— Start —

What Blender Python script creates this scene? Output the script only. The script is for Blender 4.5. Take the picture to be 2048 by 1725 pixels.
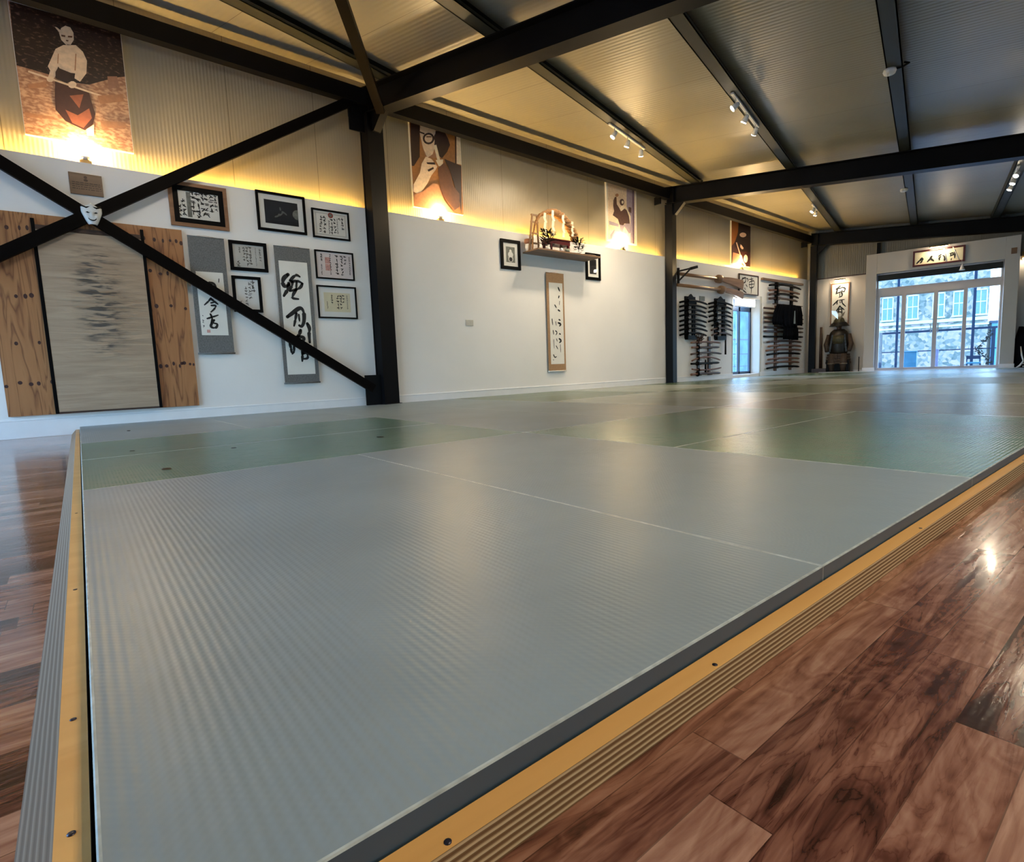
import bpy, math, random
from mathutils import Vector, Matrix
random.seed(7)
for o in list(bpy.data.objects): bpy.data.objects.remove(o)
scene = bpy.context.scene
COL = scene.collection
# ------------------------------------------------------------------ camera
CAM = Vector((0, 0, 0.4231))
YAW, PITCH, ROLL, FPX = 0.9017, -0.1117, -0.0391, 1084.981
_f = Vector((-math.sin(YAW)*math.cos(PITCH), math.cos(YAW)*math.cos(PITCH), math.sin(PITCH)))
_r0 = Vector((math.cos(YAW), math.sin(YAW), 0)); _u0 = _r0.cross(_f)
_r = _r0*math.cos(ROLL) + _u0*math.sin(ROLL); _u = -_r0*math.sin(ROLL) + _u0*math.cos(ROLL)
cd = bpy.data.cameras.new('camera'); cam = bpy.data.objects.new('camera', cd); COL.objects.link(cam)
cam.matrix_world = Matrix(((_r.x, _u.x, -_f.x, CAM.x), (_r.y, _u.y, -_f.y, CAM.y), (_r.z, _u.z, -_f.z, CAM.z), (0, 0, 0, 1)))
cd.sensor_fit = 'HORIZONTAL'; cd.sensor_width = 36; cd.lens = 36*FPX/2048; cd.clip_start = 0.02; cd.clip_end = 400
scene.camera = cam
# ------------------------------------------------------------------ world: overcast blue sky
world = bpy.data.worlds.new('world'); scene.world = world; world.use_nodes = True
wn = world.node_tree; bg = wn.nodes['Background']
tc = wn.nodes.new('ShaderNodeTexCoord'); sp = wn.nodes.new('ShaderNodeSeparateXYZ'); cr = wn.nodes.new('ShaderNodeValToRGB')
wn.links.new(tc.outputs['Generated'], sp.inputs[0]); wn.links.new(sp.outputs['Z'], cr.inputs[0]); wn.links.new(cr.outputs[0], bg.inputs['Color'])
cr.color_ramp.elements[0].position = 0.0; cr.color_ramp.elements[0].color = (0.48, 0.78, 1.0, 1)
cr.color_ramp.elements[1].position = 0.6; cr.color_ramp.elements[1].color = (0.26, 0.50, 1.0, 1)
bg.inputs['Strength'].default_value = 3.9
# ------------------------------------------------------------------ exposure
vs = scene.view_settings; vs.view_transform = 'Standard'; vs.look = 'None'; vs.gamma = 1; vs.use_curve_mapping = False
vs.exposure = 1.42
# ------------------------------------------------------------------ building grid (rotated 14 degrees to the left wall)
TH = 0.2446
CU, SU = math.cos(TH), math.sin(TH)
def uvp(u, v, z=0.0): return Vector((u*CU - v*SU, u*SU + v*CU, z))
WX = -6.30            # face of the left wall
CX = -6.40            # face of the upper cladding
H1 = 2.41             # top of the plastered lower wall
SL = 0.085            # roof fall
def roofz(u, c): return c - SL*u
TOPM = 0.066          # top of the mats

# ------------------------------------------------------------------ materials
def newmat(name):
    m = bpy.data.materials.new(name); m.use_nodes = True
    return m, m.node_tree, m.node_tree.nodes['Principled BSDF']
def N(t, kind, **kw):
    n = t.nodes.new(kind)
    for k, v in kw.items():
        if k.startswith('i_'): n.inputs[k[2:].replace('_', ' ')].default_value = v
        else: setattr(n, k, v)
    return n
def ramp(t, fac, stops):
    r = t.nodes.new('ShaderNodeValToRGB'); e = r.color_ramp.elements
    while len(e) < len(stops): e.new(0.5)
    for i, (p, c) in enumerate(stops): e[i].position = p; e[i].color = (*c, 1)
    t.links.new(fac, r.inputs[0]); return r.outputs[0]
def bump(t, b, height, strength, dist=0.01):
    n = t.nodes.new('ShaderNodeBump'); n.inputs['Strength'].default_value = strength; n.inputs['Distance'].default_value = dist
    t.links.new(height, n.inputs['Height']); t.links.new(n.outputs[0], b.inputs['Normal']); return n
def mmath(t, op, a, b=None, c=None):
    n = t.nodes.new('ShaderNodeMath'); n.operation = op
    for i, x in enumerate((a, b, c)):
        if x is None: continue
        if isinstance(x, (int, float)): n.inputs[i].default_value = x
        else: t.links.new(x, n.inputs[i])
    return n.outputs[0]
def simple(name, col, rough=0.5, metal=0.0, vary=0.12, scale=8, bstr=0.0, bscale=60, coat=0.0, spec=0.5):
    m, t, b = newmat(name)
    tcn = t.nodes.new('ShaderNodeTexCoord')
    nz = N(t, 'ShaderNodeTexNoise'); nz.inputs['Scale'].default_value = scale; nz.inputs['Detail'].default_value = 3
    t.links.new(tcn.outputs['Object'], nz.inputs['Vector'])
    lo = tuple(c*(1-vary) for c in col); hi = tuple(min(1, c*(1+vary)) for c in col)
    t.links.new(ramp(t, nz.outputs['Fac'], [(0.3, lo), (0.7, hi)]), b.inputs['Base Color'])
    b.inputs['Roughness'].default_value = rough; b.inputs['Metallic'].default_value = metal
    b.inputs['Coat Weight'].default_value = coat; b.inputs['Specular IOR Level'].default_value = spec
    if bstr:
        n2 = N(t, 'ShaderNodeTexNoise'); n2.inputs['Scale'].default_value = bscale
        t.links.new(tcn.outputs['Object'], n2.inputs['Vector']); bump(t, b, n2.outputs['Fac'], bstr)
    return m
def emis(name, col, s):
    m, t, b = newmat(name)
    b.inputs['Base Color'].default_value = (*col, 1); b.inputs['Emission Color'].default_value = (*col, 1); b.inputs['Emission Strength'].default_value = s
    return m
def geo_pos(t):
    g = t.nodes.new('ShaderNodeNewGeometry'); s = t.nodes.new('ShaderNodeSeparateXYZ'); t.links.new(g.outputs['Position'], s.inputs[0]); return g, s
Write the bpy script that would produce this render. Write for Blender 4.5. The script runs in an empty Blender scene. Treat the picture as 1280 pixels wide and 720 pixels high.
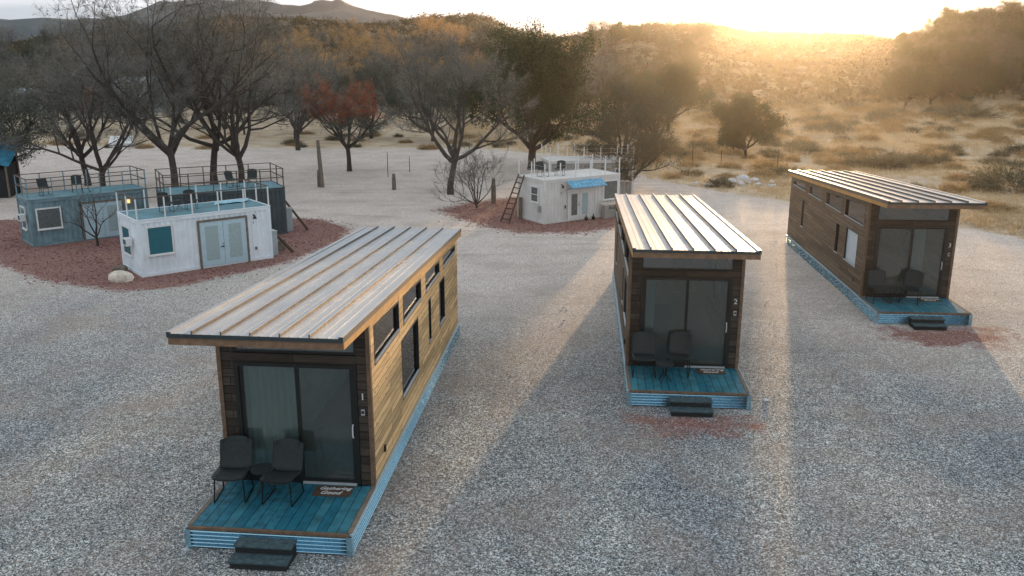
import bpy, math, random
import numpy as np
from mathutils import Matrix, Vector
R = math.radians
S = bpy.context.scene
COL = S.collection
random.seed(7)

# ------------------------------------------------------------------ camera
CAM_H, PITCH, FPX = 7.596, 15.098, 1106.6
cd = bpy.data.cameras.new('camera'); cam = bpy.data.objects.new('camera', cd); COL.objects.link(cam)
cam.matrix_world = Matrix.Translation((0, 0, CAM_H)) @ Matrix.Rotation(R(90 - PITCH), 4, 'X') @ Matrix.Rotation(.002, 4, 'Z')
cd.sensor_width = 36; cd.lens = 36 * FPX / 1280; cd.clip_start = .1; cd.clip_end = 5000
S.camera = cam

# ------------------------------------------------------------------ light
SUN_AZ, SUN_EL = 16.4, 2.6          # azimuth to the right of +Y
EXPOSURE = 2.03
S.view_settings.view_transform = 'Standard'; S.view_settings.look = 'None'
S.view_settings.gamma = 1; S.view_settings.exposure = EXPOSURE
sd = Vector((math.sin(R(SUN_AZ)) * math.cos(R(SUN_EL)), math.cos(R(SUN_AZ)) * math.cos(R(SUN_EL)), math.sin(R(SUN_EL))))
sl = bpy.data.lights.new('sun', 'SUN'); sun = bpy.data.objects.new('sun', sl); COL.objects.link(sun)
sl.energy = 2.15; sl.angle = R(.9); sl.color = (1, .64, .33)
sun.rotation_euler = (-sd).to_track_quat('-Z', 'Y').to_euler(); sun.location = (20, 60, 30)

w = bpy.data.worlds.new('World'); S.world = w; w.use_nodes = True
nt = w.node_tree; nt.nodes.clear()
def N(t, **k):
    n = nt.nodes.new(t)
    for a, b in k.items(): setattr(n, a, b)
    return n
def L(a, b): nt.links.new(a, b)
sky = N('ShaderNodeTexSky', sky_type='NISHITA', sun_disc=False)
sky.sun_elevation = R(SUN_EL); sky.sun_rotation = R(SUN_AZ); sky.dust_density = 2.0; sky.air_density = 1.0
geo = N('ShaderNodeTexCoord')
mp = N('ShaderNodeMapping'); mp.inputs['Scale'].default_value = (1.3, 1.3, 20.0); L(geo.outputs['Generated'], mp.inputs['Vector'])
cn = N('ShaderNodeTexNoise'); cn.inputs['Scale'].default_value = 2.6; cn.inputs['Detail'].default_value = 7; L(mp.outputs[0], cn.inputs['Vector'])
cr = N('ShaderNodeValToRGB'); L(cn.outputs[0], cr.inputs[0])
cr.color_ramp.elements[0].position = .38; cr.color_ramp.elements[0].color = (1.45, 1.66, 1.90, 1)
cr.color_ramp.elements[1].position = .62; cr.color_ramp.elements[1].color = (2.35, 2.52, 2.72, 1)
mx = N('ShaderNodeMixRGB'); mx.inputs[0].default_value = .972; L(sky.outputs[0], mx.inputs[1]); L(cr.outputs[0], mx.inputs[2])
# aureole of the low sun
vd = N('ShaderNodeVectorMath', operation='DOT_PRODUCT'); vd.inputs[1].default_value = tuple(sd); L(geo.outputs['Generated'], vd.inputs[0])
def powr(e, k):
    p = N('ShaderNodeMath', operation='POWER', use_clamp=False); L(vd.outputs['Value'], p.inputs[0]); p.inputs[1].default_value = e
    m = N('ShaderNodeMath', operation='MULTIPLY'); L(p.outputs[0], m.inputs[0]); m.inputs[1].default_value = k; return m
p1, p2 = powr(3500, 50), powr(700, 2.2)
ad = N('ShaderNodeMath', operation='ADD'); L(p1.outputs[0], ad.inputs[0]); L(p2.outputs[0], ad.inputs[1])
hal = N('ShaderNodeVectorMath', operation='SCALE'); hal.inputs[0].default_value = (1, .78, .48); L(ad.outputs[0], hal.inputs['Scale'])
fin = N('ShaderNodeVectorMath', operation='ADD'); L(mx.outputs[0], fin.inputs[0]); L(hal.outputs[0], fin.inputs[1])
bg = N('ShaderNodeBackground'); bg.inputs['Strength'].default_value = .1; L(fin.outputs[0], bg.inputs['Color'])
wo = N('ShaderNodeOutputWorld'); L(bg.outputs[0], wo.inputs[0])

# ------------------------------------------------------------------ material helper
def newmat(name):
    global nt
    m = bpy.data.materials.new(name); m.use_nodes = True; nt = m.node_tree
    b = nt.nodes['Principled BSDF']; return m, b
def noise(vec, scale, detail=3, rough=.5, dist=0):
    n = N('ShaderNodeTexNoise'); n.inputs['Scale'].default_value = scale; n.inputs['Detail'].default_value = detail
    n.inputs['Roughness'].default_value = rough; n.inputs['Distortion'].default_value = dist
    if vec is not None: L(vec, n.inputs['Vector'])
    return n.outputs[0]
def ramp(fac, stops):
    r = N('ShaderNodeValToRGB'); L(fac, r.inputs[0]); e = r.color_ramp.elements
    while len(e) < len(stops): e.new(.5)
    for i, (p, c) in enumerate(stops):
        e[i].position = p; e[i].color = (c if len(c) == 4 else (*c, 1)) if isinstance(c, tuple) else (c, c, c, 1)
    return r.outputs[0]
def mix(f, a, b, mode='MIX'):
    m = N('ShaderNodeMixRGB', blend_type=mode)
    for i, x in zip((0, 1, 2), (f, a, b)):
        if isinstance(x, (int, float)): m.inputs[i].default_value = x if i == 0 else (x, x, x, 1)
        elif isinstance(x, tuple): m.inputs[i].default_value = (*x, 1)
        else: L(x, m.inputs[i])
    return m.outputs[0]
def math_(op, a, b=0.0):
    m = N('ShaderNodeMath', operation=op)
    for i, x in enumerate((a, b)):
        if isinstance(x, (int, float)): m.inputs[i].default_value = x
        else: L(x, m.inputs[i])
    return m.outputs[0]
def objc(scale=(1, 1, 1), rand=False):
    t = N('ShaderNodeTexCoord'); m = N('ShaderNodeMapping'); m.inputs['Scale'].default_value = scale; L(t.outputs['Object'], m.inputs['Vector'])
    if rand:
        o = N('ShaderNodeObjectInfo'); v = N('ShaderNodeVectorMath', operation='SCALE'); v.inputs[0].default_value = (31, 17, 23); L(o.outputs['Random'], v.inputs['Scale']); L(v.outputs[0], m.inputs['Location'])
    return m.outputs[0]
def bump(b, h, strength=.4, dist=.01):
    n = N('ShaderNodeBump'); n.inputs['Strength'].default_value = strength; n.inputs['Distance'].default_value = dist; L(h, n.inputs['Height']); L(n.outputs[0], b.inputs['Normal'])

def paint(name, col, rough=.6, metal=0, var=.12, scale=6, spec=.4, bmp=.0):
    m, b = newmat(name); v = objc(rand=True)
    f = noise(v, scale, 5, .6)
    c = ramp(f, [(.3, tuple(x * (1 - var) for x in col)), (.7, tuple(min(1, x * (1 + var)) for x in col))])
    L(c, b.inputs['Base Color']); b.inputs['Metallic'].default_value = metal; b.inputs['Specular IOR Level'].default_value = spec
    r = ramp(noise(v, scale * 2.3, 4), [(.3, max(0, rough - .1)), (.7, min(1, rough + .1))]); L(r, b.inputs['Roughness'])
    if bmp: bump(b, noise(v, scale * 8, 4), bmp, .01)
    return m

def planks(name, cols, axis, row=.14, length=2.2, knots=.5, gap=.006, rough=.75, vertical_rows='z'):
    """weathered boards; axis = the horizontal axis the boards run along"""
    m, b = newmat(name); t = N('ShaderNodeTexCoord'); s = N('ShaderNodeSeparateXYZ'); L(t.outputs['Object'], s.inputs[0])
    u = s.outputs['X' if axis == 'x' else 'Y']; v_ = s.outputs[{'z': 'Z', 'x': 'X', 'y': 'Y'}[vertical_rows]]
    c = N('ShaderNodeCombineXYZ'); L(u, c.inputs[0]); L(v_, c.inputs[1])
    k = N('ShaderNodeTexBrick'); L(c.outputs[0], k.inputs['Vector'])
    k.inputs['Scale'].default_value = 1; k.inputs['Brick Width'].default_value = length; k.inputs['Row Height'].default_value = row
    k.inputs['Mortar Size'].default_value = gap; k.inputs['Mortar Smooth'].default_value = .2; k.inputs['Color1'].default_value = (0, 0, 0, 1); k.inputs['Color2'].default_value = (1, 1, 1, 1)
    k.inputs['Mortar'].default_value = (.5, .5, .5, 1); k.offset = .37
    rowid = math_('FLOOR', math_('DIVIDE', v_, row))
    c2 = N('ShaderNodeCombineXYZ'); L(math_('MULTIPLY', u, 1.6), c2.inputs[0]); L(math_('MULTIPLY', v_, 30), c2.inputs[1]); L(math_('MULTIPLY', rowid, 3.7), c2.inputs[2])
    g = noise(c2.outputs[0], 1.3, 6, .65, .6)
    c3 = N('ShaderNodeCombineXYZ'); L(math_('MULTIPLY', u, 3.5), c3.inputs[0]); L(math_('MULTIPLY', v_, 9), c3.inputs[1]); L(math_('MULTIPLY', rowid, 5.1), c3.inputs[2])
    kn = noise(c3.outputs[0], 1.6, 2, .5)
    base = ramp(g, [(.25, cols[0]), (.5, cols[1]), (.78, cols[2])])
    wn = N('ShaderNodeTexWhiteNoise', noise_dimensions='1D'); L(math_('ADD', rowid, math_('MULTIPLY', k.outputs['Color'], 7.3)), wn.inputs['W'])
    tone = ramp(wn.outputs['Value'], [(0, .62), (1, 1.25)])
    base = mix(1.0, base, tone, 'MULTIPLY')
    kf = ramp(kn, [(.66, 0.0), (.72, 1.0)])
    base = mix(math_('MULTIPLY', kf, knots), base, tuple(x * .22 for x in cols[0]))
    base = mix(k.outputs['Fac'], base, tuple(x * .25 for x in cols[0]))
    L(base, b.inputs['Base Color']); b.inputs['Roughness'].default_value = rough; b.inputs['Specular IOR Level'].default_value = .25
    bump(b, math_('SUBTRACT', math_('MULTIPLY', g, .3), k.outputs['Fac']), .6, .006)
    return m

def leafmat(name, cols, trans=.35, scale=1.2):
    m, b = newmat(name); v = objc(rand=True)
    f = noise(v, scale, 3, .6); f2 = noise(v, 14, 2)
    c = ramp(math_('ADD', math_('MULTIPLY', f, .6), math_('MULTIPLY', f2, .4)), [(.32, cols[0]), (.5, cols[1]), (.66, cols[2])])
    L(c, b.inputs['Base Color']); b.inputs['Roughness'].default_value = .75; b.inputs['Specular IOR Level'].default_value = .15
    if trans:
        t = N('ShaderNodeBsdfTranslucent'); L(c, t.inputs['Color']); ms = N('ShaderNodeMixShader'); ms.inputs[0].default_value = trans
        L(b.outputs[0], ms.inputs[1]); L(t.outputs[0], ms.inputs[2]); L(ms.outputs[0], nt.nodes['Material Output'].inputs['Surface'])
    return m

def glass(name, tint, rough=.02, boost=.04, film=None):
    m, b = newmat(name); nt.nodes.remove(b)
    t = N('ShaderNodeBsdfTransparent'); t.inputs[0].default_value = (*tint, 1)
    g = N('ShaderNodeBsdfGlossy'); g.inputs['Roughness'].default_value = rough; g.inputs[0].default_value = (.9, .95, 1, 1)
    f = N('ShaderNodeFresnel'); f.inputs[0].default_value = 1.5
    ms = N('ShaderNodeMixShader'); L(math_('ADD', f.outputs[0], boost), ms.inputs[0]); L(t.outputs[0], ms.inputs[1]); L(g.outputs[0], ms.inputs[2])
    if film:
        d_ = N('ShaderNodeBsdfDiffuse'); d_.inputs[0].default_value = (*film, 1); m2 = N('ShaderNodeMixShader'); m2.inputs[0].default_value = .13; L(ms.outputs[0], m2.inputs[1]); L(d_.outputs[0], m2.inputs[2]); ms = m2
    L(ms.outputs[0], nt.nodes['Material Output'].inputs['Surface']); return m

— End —

Work required - Return exactly the lines from the one with "Write the bpy" to the one with "S.camera = cam", inclusive, and nothing else; skip the pictures.

Result of the exercise -
Write the bpy script that would produce this render. Write for Blender 4.5. The script runs in an empty Blender scene. Treat the picture as 1280 pixels wide and 720 pixels high.
import bpy, math, random
import numpy as np
from mathutils import Matrix, Vector
R = math.radians
S = bpy.context.scene
COL = S.collection
random.seed(7)

# ------------------------------------------------------------------ camera
CAM_H, PITCH, FPX = 7.596, 15.098, 1106.6
cd = bpy.data.cameras.new('camera'); cam = bpy.data.objects.new('camera', cd); COL.objects.link(cam)
cam.matrix_world = Matrix.Translation((0, 0, CAM_H)) @ Matrix.Rotation(R(90 - PITCH), 4, 'X') @ Matrix.Rotation(.002, 4, 'Z')
cd.sensor_width = 36; cd.lens = 36 * FPX / 1280; cd.clip_start = .1; cd.clip_end = 5000
S.camera = cam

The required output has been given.